15. The non-transitory computer readable storage medium according to claim 14 , wherein the filling corresponding rectangular frames with the plurality of pieces of fragmented texture data and the marginal original texture data of the preset width, a filled rectangular frame forming a fragmented texture comprises: reserving a margin of the preset width on each of an upper side and a lower side of each rectangular frame, and adding the margin of the preset width on each of a left side and right side of each rectangular frame, so that each rectangular frame has a central region and a marginal region surrounding the central region; and filling the central regions of corresponding rectangular frames with the plurality of pieces of fragmented texture data, and respectively filling the marginal regions of the corresponding rectangular frames with the marginal original texture data of the preset width surrounding the plurality of pieces of fragmented texture data, a filled rectangular frame forming a fragmented texture.

16. The non-transitory computer readable storage medium according to claim 13 , wherein the encapsulating the fragmented textures corresponding to each texture map into the resource file comprises: obtaining an attribute of each texture map, the attribute comprising an ID, a release type, and offset information, the release type comprising immediate release, automatic release, or a resident internal memory; generating a brief information table based on the attribute of each texture map; and storing the brief information table into a file header of the resource file, and storing the fragmented textures corresponding to each texture map into a file body of the resource file.

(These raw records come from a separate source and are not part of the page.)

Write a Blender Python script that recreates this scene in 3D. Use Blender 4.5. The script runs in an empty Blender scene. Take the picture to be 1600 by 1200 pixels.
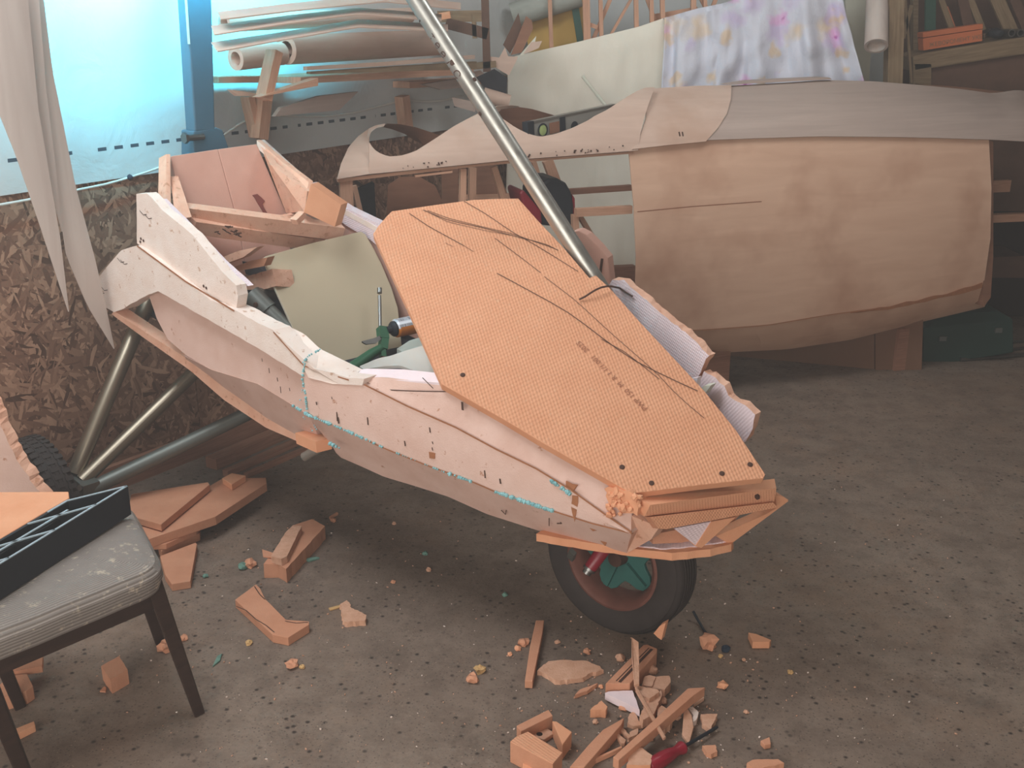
import bpy, bmesh, math, random
from mathutils import Vector as V, Matrix, noise as mnoise
random.seed(7)
SC = bpy.context.scene
COL = SC.collection
# ------------------------------------------------------------------ camera
FPX, CAMH, TH = 1700.0, 1.7, math.atan(570 / 1700.0)
cd = bpy.data.cameras.new('camera'); cd.sensor_width = 36; cd.lens = FPX / 1600 * 36; cd.clip_end = 60; cd.clip_start = .05
cam = bpy.data.objects.new('camera', cd); COL.objects.link(cam)
cam.location = (0, 0, CAMH); cam.rotation_euler = (math.pi / 2 - TH, 0, 0)
SC.camera = cam
# ------------------------------------------------------------------ world, lights, exposure
def lin(c):
    c /= 255.0
    return c / 12.92 if c <= .04045 else ((c + .055) / 1.055) ** 2.4
def S(r, g, b): return (lin(r), lin(g), lin(b), 1)
w = bpy.data.worlds.new('world'); SC.world = w; w.use_nodes = True
bg = w.node_tree.nodes['Background']; bg.inputs[0].default_value = S(232, 226, 218); bg.inputs[1].default_value = 0.65
def area(name, loc, target, sx, sy, power, col):
    d = bpy.data.lights.new(name, 'AREA'); d.shape = 'RECTANGLE'; d.size = sx; d.size_y = sy; d.energy = power; d.color = col[:3]
    o = bpy.data.objects.new(name, d); COL.objects.link(o); o.location = loc
    o.rotation_euler = (V(target) - V(loc)).to_track_quat('-Z', 'Y').to_euler()
    return o
area('door_daylight', (-1.5, -1.9, 1.75), (-.1, 3.2, .5), 3.8, 2.4, 122, (1, .92, .84))
area('overhead_light', (-1.3, 2.5, 3.2), (-.5, 3.3, .6), 1.5, 1.3, 56, (.93, .97, 1))  # daylight from the skylight over the pod
area('flare_glow', (-.98, 3.98, 2.08), (-1.22, 4.15, 1.90), 1.15, .1, 24, (.07, .74, 1)).data.spread = math.radians(100)  # added cyan light imitating the flare's glow on the film
area('overhead_light', (1.3, 3.9, 3.3), (1.1, 4.6, 1.0), 1.4, 1.1, 26, (.98, .98, .96))  # added fill light for the fuselage and cloths at the back
vs = SC.view_settings
SC.display_settings.display_device = 'sRGB'
vs.view_transform = 'Standard'; vs.look = 'None'; vs.gamma = 1; vs.use_curve_mapping = False
vs.exposure = 0.36
SC.cycles.max_bounces = 6; SC.cycles.use_denoising = True
# ------------------------------------------------------------------ seeing points of the room
CT, ST = math.cos(TH), math.sin(TH)
CAM = V((0, 0, CAMH))
def ray(x, y):
    u = (x - 800) / FPX; v = (600 - y) / FPX
    return V((u, CT + v * ST, -ST + v * CT))
def H(x, y, z=0.0):
    r = ray(x, y); return CAM + r * ((z - CAMH) / r.z)
def PL(x, y, p, n):
    r = ray(x, y); return CAM + r * ((V(p) - CAM).dot(n) / r.dot(n))
def AY(x, y, Y): return PL(x, y, (0, Y, 0), V((0, 1, 0)))
WD = V((.735, 1.055, 0)).normalized(); WN = V((WD.y, -WD.x, 0))      # left wall: direction, normal into the room
WP = V((-1.456, 3.804, 0)) - WN * .06
def WA(x, y, off=0.0): return PL(x, y, WP + WN * off, WN)
def vplane(a, b): 
    d = V(b) - V(a); return V((-d.y, d.x, 0)).normalized()
FA, FB = V((-.7, 4.25, 0)), V((2.5, 5.3, 0)); FN = vplane(FA, FB)    # plywood fuselage side plane
FD = (FB - FA).normalized()
def FU(x, y, off=0.0): return PL(x, y, FA + FN * off, FN)
ANG = math.radians(-40); A_ = V((math.cos(ANG), math.sin(ANG), 0)); L_ = V((-A_.y, A_.x, 0)); Z_ = V((0, 0, 1))
N_ = V((.344, 2.757, 0))
NEAR = [V((.30, 2.44, 0)), V((-.55, 2.90, 0)), V((-1.33, 3.58, 0))]
FAR = [V((.67, 2.64, 0)), V((.33, 3.22, 0)), V((-.02, 3.55, 0)), V((-.84, 4.17, 0))]
def seg(x, y, pts, off):
    for i in range(len(pts) - 1):
        p = pts[i] + L_ * off; q = pts[i + 1] + L_ * off; d = q - p
        P = PL(x, y, p, vplane(p, q)); t = (P - p).dot(d) / d.dot(d)
        if (t >= 0 or i == 0) and (t <= 1 or i == len(pts) - 2): return P
    return P
def NE(x, y, off=0.0): return seg(x, y, NEAR, off)
def FR(x, y, off=0.0): return seg(x, y, FAR, off)
NA, NB = V((.29, 2.44, 0)), V((.66, 2.585, 0)); NN = -vplane(NA, NB)   # nose front plane, normal to the front
def NO(x, y, off=0.0): return PL(x, y, NA + NN * off, NN)
def LW(x, y, wv): return PL(x, y, N_ + L_ * wv, L_)
def LS(x, y, s, lean=0.0, z0=1.0):   # plane across the trike at station s, leaning back by lean radians about height z0
    n = (A_ * math.cos(lean) + Z_ * math.sin(lean)); return PL(x, y, N_ + A_ * s + Z_ * z0, n)
P1_, P3_ = NE(985, 770), NE(690, 600); S3_ = LW(925, 435, .13)
SHN = (S3_ - P1_).cross(P3_ - P1_).normalized()
if SHN.z < 0: SHN = -SHN
def SH(x, y, off=0.0): return PL(x, y, P1_ + SHN * off, SHN)
def SL(x, y, p, n): return PL(x, y, p, V(n).normalized())
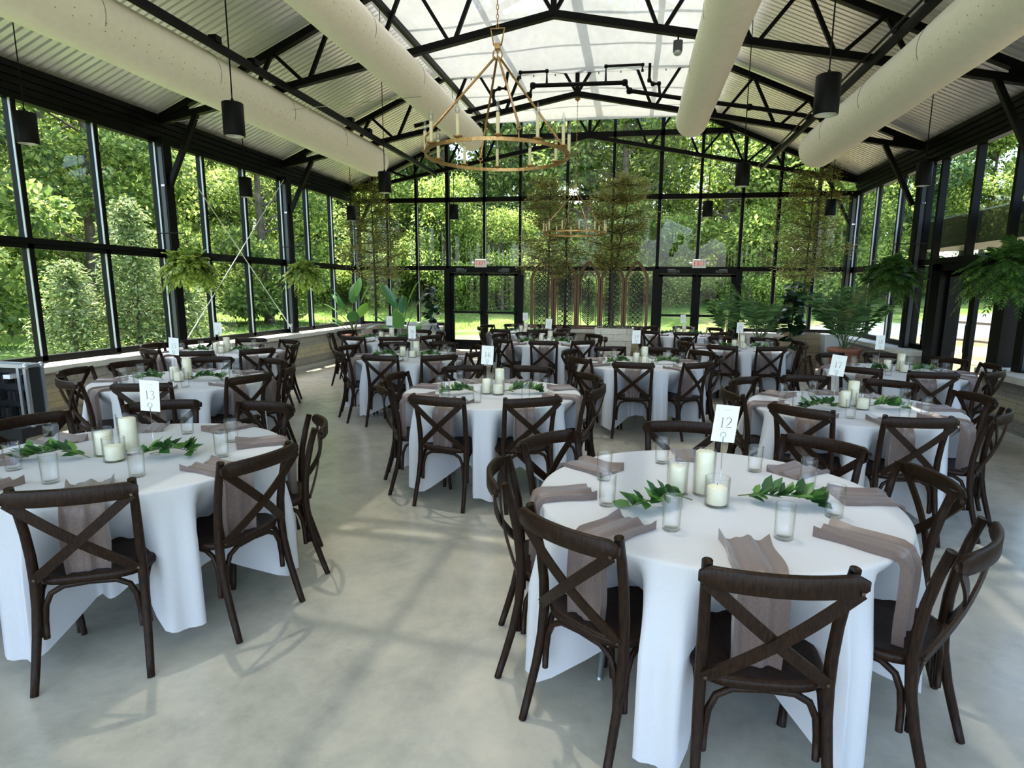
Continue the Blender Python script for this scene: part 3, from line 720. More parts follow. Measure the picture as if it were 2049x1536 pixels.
# ------------------------------------------------------------------ the cross-back chair
def make_chair():
    t = thing('crossback_chair', 'x', 'chair')
    # seat
    out = []
    for k in range(40):
        a = 2 * PI * k / 40; c, s = math.cos(a), math.sin(a)
        e = 0.52; px = abs(c) ** e * (1 if c > 0 else -1); py = abs(s) ** e * (1 if s > 0 else -1)
        w = 0.219 + 0.016 * py
        out.append((px * w, py * 0.215))
    def ring(z, d): return [(x * (1 - d / 0.21), y * (1 - d / 0.21), z) for x, y in out]
    rows = [ring(0.428, 0.012), ring(0.432, 0.0), ring(0.456, -0.004), ring(0.464, 0.004), ring(0.463, 0.02), ring(0.457, 0.032), ring(0.453, 0.09), ring(0.452, 0.15), ring(0.452, 0.205)]
    m = MB().grid(rows, closed=True); m.add(ring(0.432, 0.012), [tuple(reversed(range(40)))])
    m.build('seat', WOOD, t)
    # posts: rear legs run up to the top rail
    for s in (-1, 1):
        P = [(s * .207, -.292, 0), (s * .203, -.262, .10), (s * .198, -.228, .22), (s * .194, -.203, .34), (s * .192, -.194, .45), (s * .193, -.198, .56), (s * .196, -.212, .67), (s * .201, -.236, .78), (s * .206, -.262, .872)]
        MB().tube(P, [.015, .0165, .0175, .019, .0205, .0195, .0185, .0175, .017], 10).build('leg', WOODV, t)
        MB().tube([(s * .205, .205, 0), (s * .200, .197, .12), (s * .193, .187, .28), (s * .188, .178, .438)], [.013, .015, .0175, .020], 10).build('leg', WOODV, t)
    # bent top rail
    P = []; sc = []
    for i in range(15):
        u = -1 + 2 * i / 14; P.append((u * .232, -.288 - .050 * (1 - u * u), .838 + .004 * (1 - u * u)))
        e = 1 - max(0, abs(u) - 0.86) / 0.14 * 0.55; sc.append((1.0, e))
    prof = [(-.011, -.029), (-.007, -.034), (.007, -.034), (.011, -.029), (.011, .029), (.007, .034), (-.007, .034), (-.011, .029)]
    MB().sweep(P, prof, (0, 0, 1), sc, fixed=True).build('top_rail', WOOD, t)
    # crossed straps
    for s in (-1, 1):
        P = []; 
        for i in range(11):
            u = i / 10; P.append((s * (-.212 + .395 * u), -.300 + .085 * u - .030 * math.sin(PI * u) + (0.006 if s > 0 else -0.004), .822 - .352 * u))
        pr = [(-.0195, -.005), (.0195, -.005), (.0195, .005), (-.0195, .005)]
        m = MB().sweep(P, pr, (0, 1, 0), fixed=True, smooth=False)
        for p in (P[0], P[-1]): m.lathe([(0.0, -.012), (.008, -.010), (.009, -.006)], 8, (p[0], p[1] , p[2]), mat=1) if False else m.box(p[0] - .005, p[0] + .005, p[1] - .010, p[1] - .003, p[2] - .005, p[2] + .005, mat=1)
        m.build('cross_strap', [WOOD, BOLT], t)
    # bentwood arches under the seat
    A = {(-1, -1): V(-.190, -.198, 0), (1, -1): V(.190, -.198, 0), (-1, 1): V(-.186, .178, 0), (1, 1): V(.186, .178, 0)}
    fr = [(.055, .20), (.058, .28), (.075, .345), (.13, .395), (.25, .421), (.5, .427), (.75, .421), (.87, .395), (.925, .345), (.942, .28), (.945, .20)]
    for a, b in (((-1, -1), (1, -1)), ((1, -1), (1, 1)), ((1, 1), (-1, 1)), ((-1, 1), (-1, -1))):
        p, q = A[a], A[b]; pts = []
        for u, z in fr:
            c = p.lerp(q, u); k = 1 + 0.12 * (0.43 - z); pts.append((c.x * k, c.y * k, z))
        MB().tube(pts, .0122, 8).build('arch_brace', WOOD, t)
    return t
chair0 = make_chair(); chair_used = False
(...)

17. The non-transitory computer readable storage medium according to claim 16 , wherein the plurality of operations further comprise: after merging the fragmented textures corresponding to the target texture map for rendering: obtaining the release type of the target texture map from the file header of the resource file; releasing the dynamic loading rows occupied by each fragmented texture of the target texture map according to the obtained release type; and merging the recycled dynamic loading rows.